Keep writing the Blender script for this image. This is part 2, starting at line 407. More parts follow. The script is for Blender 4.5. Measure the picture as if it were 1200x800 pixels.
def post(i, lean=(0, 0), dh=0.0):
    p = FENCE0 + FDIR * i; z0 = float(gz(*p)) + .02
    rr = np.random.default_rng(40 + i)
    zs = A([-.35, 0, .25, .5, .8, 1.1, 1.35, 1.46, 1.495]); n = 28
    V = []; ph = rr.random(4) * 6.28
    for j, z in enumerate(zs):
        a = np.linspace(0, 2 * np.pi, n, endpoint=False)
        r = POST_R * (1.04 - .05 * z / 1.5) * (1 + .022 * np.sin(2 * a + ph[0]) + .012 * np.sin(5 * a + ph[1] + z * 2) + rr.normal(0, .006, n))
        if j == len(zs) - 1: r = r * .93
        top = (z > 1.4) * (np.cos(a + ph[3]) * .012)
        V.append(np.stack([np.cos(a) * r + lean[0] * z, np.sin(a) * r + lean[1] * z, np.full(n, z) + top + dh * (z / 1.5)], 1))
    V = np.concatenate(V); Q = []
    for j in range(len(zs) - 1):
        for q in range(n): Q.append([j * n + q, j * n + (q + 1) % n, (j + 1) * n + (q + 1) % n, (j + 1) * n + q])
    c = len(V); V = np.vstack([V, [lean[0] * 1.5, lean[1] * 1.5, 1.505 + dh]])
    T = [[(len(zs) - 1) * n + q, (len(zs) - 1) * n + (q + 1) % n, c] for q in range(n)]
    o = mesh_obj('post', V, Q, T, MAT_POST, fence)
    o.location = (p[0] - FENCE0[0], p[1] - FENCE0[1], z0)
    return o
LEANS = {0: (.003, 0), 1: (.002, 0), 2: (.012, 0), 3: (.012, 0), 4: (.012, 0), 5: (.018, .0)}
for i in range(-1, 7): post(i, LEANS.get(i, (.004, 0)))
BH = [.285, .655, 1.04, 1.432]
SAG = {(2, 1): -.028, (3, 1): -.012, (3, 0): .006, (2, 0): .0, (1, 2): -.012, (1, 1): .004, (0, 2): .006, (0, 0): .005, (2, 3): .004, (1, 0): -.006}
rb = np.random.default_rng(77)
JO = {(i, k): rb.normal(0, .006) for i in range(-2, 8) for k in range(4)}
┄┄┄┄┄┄
# Exercise details:
Copy the material above verbatim.

# Answer to this exercise:
Keep writing the Blender script for this image. This is part 2, starting at line 407. More parts follow. The script is for Blender 4.5. Measure the picture as if it were 1200x800 pixels.
def post(i, lean=(0, 0), dh=0.0):
    p = FENCE0 + FDIR * i; z0 = float(gz(*p)) + .02
    rr = np.random.default_rng(40 + i)
    zs = A([-.35, 0, .25, .5, .8, 1.1, 1.35, 1.46, 1.495]); n = 28
    V = []; ph = rr.random(4) * 6.28
    for j, z in enumerate(zs):
        a = np.linspace(0, 2 * np.pi, n, endpoint=False)
        r = POST_R * (1.04 - .05 * z / 1.5) * (1 + .022 * np.sin(2 * a + ph[0]) + .012 * np.sin(5 * a + ph[1] + z * 2) + rr.normal(0, .006, n))
        if j == len(zs) - 1: r = r * .93
        top = (z > 1.4) * (np.cos(a + ph[3]) * .012)
        V.append(np.stack([np.cos(a) * r + lean[0] * z, np.sin(a) * r + lean[1] * z, np.full(n, z) + top + dh * (z / 1.5)], 1))
    V = np.concatenate(V); Q = []
    for j in range(len(zs) - 1):
        for q in range(n): Q.append([j * n + q, j * n + (q + 1) % n, (j + 1) * n + (q + 1) % n, (j + 1) * n + q])
    c = len(V); V = np.vstack([V, [lean[0] * 1.5, lean[1] * 1.5, 1.505 + dh]])
    T = [[(len(zs) - 1) * n + q, (len(zs) - 1) * n + (q + 1) % n, c] for q in range(n)]
    o = mesh_obj('post', V, Q, T, MAT_POST, fence)
    o.location = (p[0] - FENCE0[0], p[1] - FENCE0[1], z0)
    return o
LEANS = {0: (.003, 0), 1: (.002, 0), 2: (.012, 0), 3: (.012, 0), 4: (.012, 0), 5: (.018, .0)}
for i in range(-1, 7): post(i, LEANS.get(i, (.004, 0)))
BH = [.285, .655, 1.04, 1.432]
SAG = {(2, 1): -.028, (3, 1): -.012, (3, 0): .006, (2, 0): .0, (1, 2): -.012, (1, 1): .004, (0, 2): .006, (0, 0): .005, (2, 3): .004, (1, 0): -.006}
rb = np.random.default_rng(77)
JO = {(i, k): rb.normal(0, .006) for i in range(-2, 8) for k in range(4)}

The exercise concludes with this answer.